The Valerie Project
By Team JamBase Feb 24, 2008 • 9:37 am PST

There are concept albums, and then there’s The Valerie Project (Drag City) . The first installation of a dawning “Project Series,” The Valerie Project strives to re-contextualize the filmic meaning of Jaromil Jires‘ 1970 classic Valerie and Her Week of Wonders, widely regarded as the final example of Czech New Wave film, by fully replacing the soundtrack. Much more than a Dark Side of the Moon-style synchronization, the new soundtrack corresponds directly to the dark, psychedelic fairytale and was meant to be performed in live accompaniment of the film, a goal that has manifested in several tours showcasing this concept.
While ambition and grandeur are routinely mistaken for flights of pretension in orchestral freak-folk (e.g.

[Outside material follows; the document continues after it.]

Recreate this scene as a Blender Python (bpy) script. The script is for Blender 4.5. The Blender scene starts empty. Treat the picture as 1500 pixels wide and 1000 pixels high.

Joanna Newsom’s spectacular Ys), Greg Weeks, Brooke Sietinsons (both from Espers), and Margie Wienk (Fern Knight) have repainted the film in a baroque, contemporary gloss, true to the terror and innocence of the plot. The movie follows Valerie through a pseudo-Freudian allegory for her first menstruation, a world populated by vampires and predatory clergymen. Pairing the pastoral whimsy of Heidi with the schizophrenic cuts and jarring violence of A Clockwork Orange, the film is a classic of post-modern fragmentation and caricature of classical emotions. Accordingly, the soundtrack can shift from harp-laced paeans and Mayday celebrations to dissonant fuzz-guitar hallucinations.
The album may suffer at times for the loss of visual narration but the themes consistently penetrate to the level of atmospheric evocation and remain captivating even in their disembodied form. Worthy of a listen or a synched-up screening, but live would, of course, be the best way to experience The Valerie Project.